Ligeti’s reputation as a major voice in modern music solidified in the 1960s, when he became associate professor at the Summer School for Contemporary Music in Darmstadt and guest professor at the Royal Swedish Academy of Music in Stockholm. The German Academic Exchange Programme (DAAD) in Berlin awarded him a scholarship for the year 1969-70, and in 1972 he was appointed Composer in Residence at Stanford University. In 1973 he became Professor for Composition at the Hamburg Musikhochschule. 

What to Listen For

Ligeti compositions such as Atmosphéres use pitch and beat in a way that makes our usual expectations of melody, harmony and rhythm almost disappear. The texture of the instruments sounds somehow astronomical; tones and internal rhythms are layered in precise, minute variations that meld together into a unity, like atoms of matter. The music seems to connect us with the vastness of space and with the universe inside our own minds. If this sounds like it might be unfamiliar and disorienting, it is not — even for listeners who might not have had the chance to hear Ligeti’s work in the concert hall. Always evocative and sometimes eerie, Ligeti’s music has become a staple in the movies to evoke the feeling of future technologies, space travel and the mysteries of the unknown. Though his work resists imitation, that has not stopped composers from trying, and its emotional power has given rise to a genre of microtonal murmurings, dithering strings and densely layered polyrhythms in which a core rhythm is becomes a kind of universal, interstellar pulse.

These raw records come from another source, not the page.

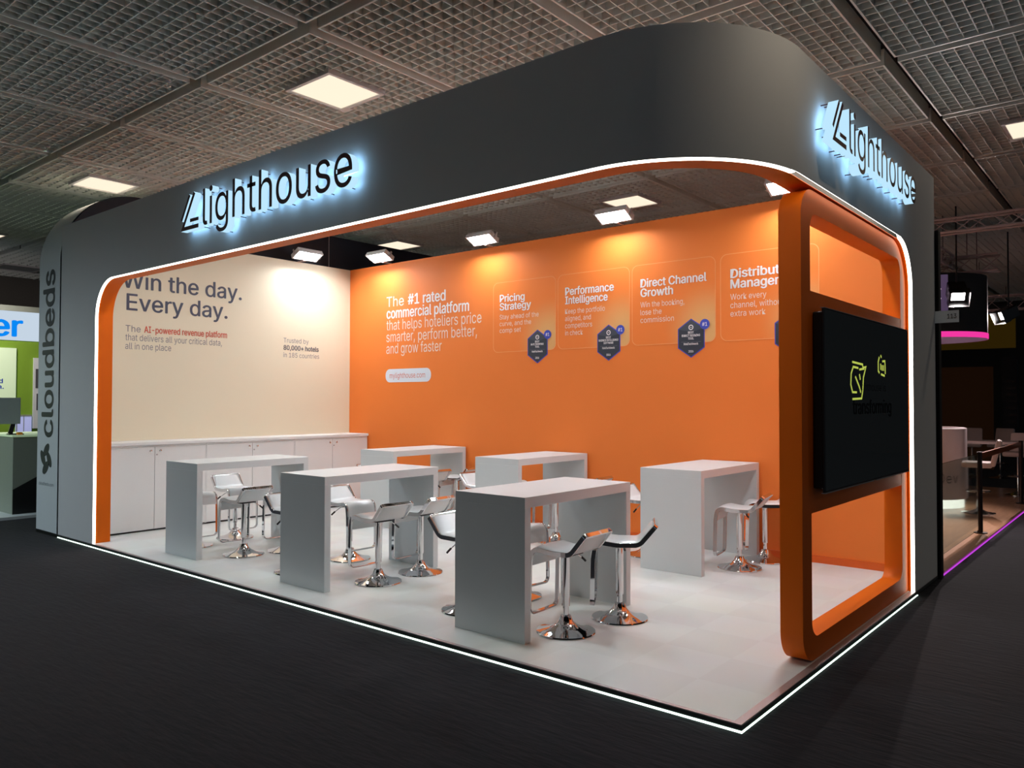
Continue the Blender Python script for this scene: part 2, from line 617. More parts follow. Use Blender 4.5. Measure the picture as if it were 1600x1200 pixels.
# inner walls with print
wb = struct(MB().box(-L + 0.01, -DEP - 0.004, YW, D - 0.01, 0, H).build('wall_back', M['orange_wall']))
MB().box(-8.6, -DEP - 0.01, YW - 0.018, YW, 0.0, 0.075).build('skirting_board', M['skirt'], wb)
wl = struct(MB().box(-L + 0.01, XW, DEP + 0.002, YW - 0.001, 0, H).build('wall_left', M['cream']))

FB = frame_front(0, YW, 0)
FLW = frame_side(XW, 0, 0)
WP, PP = M['white_print'], M['pale_print']
# headline on the orange wall
y = 3.287
lettering('headline_lettering', 'The', 0.165, 0.42, FB, PP, wb, 0.0, -8.135, y)
lettering('headline_lettering', '#1 rated', 0.165, 0.86, FB, WP, wb, 0.022, -7.62, y + 0.005)
lettering('headline_lettering', 'commercial platform', 0.165, 1.87, FB, WP, wb, 0.022, -8.135, y - 0.194)
lettering('headline_lettering', 'that helps hoteliers price', 0.165, 2.12, FB, PP, wb, 0.0, -8.135, y - 0.388)
lettering('headline_lettering', 'smarter, perform better,', 0.165, 2.03, FB, PP, wb, 0.0, -8.135, y - 0.582)
lettering('headline_lettering', 'and grow faster', 0.165, 1.29, FB, PP, wb, 0.0, -8.135, y - 0.776)
plate('address_pill', [round_rect(-8.15, -7.08, 2.037, 2.255, 0.1)], 0.001, FB @ Matrix.Translation((0, 0, 0.001)), M['pill'], wb)
lettering('address_lettering', 'mylighthouse.com', 0.085, 0.84, FB @ Matrix.Translation((0, 0, 0.0015)), M['red_print'], wb, 0.0, -8.05, 2.105)

# four cards with badges
cards = [(-5.782, ['Pricing', 'Strategy'], [0.47, 0.585], ['Stay ahead of the', 'curve, and the', 'comp set'], [0.72, 0.585, 0.40], ['BEST', 'RATE SHOPPING', 'TOOL']),
         (-4.607, ['Performance', 'Intelligence'], [0.78, 0.685], ['Keep the portfolio', 'aligned, and', 'competitors', 'in check'], [0.64, 0.42, 0.44, 0.29], ['BEST', 'BUSINESS INTELLIGENCE', 'SOFTWARE']),
         (-3.434, ['Direct Channel', 'Growth'], [0.905, 0.46], ['Win the booking,', 'lose the', 'commission'], [0.61, 0.30, 0.47], ['BEST', 'DIRECT BOOKING', 'TOOL']),
         (-2.233, ['Distribution', 'Management'], [0.79, 0.86], ['Work every', 'channel, without', 'extra work'], [0.43, 0.63, 0.42], ['BEST', 'CHANNEL MANAGER', 'TOOL'])]
for cx, ti, tw, bo, bw, hx in cards:
    x1 = cx + 1.142
    plate('card_print', [round_rect(cx, x1, 2.44, 3.46, 0.085)], 0.0006, FB @ Matrix.Translation((0, 0, 0.0007)), card_mat(x1), wb)
    plate('card_outline', [round_rect(cx, x1, 2.44, 3.46, 0.085), round_rect(cx + 0.007, x1 - 0.007, 2.447, 3.453, 0.08)], 0.0006, FB @ Matrix.Translation((0, 0, 0.0019)), M['line_print'], wb)
    tf = FB @ Matrix.Translation((0, 0, 0.0016))
    for i, (s, w) in enumerate(zip(ti, tw)):
        lettering('card_title_lettering', s, 0.103, w, tf, WP, wb, 0.026, cx + 0.125, 3.172 - 0.121 * i)
    for i, (s, w) in enumerate(zip(bo, bw)):
        lettering('card_text_lettering', s, 0.068, w, tf, PP, wb, 0.0, cx + 0.125, 2.918 - 0.0975 * i)
    hxx, hz = cx + 0.825, 2.497
    def hexa(r):
        return [(hxx + 0.86 * r * math.cos(R(90 + 60 * k)) / math.cos(R(30)) * math.cos(R(30)), hz + r * math.sin(R(90 + 60 * k))) for k in range(6)]
    plate('badge_hexagon', [hexa(0.236)], 0.002, FB @ Matrix.Translation((0, 0, 0.003)), M['hexblue'], wb)
    bf = FB @ Matrix.Translation((0, 0, 0.0055))
    plate('badge_field', [hexa(0.222)], 0.0008, bf, M['hexdark'], wb)
    h = hexa(0.222)
    plate('badge_fold', [[h[0], h[1], (hxx, hz + 0.075), h[5]]], 0.0008, bf @ Matrix.Translation((0, 0, 0.0012)), M['hexlight'], wb)
    tf = bf @ Matrix.Translation((0, 0, 0.0022))
    ring = [(hxx + 0.032 * math.cos(R(a)), hz + 0.13 + 0.032 * math.sin(R(a))) for a in range(0, 360, 20)]
    ring2 = [(hxx + 0.022 * math.cos(R(a)), hz + 0.13 + 0.022 * math.sin(R(a))) for a in range(0, 360, 20)]
    plate('badge_symbol', [ring, ring2], 0.0006, tf @ Matrix.Translation((0, 0, 0.0006)), WP, wb)
    plate('badge_symbol', [round_rect(hxx - 0.012, hxx + 0.012, hz + 0.127, hz + 0.133, 0.002, 2)], 0.0006, tf @ Matrix.Translation((0, 0, 0.0006)), WP, wb)
    wmax = 0.30
    for i, s in enumerate(hx):
        w = min(wmax, (0.075, 0.011 * len(s) + 0.06, 0.017 * len(s) + 0.02)[i])
        w = min(wmax, 0.0165 * len(s) + 0.01) if len(s) > 8 else 0.019 * len(s)
        lettering('badge_lettering', s, 0.026, w, tf, WP, wb, 0.02, hxx - w / 2, hz + 0.055 - 0.036 * i)
    plate('badge_rule', [[(hxx - 0.13, hz - 0.047), (hxx + 0.13, hz - 0.047), (hxx + 0.13, hz - 0.044), (hxx - 0.13, hz - 0.044)]], 0.0005, tf @ Matrix.Translation((0, 0, 0.0006)), M['grey_print'], wb)
    lettering('badge_lettering', 'HotelTechAwards', 0.026, 0.19, tf, WP, wb, 0.015, hxx - 0.095, hz - 0.082)
    lettering('badge_lettering', '2026', 0.026, 0.066, tf, WP, wb, 0.02, hxx - 0.033, hz - 0.172)
    dot = [(cx + 1.005 + 0.062 * math.cos(R(a)), 2.655 + 0.062 * math.sin(R(a))) for a in range(0, 360, 12)]
    plate('badge_dot', [dot], 0.001, bf @ Matrix.Translation((0, 0, 0.004)), M['dotblue'], wb)
    lettering('badge_lettering', '#1', 0.045, 0.066, bf @ Matrix.Translation((0, 0, 0.005)), WP, wb, 0.01, cx + 0.972, 2.633)

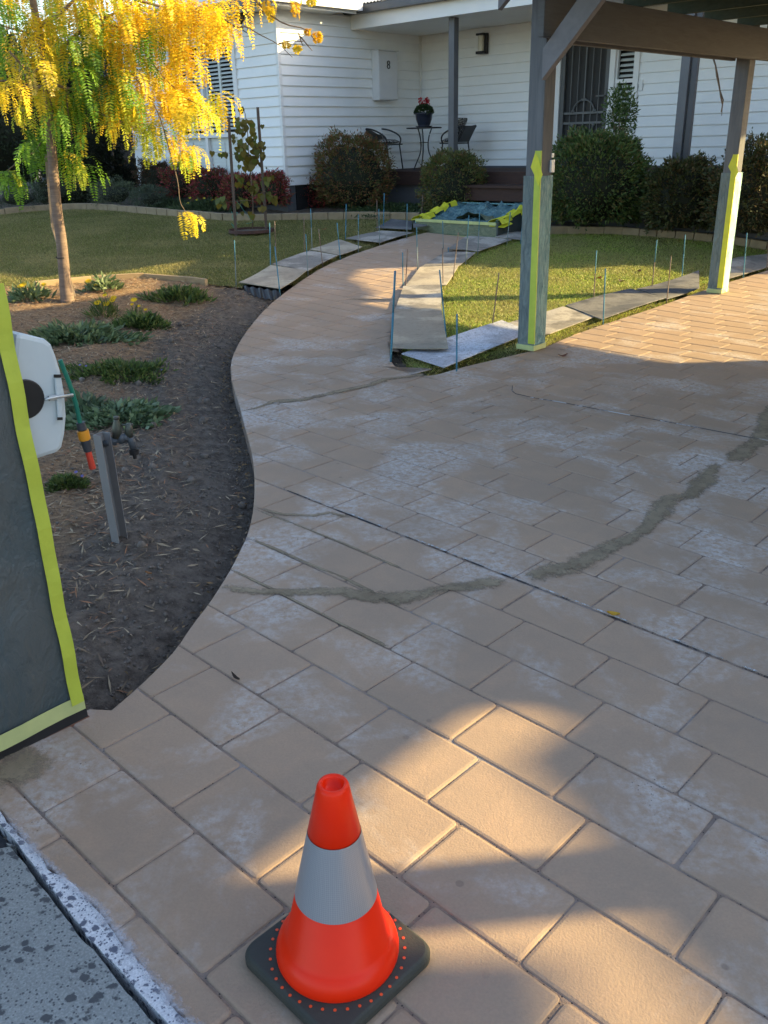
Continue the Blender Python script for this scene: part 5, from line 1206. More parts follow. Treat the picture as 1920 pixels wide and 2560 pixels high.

Ligeti’s influence on film soundtracks has made the vernacular of his music more familiar to the public than his name or his actual compositions. Responsibility for this odd circumstance can be laid at the feet of the film director Stanley Kubrick. Kubrick’s ultra-fine-tuned esthetic sensibilities extended to music, a field in which he was deeply erudite, and his selections for the most celebrated of his films’ scores — 2001: A Space Odyssey — famously include Johann Strauss Jr.’s waltz On the Beautiful Blue Danube, Richard Strauss’s tone poem Also Sprach Zarathustra, and Ligeti’s Atmosphères. The Blue Danube waltz, already universally familiar, was used in a memorably counter-intuitive way to evoke the weightlessness of space, and Also Sprach Zarathustra, obscure before Kubrick selected it, became an inescapable cliché symbolizing fateful importance. As for Atmosphères, it is heard more than once in 2001, most notably in the film’s “star gate” sequence, when astronaut David Bowman hurtles through a multidimensional realm of time and space to be reborn as a child of the universe.

Kubrick, famously exacting in his own art, may have been careless when it came to Ligeti’s. According to Hollywood legend, Kubrick’s musical choices were originally placeholders that were adopted as permanent only because he was dissatisfied with the other options presented to him, but Ligeti’s work was altered and used without the composer’s permission. After an out-of-court settlement including financial compensation for Ligeti, Kubrick turned to his music again, with chilling effect, in The Shining.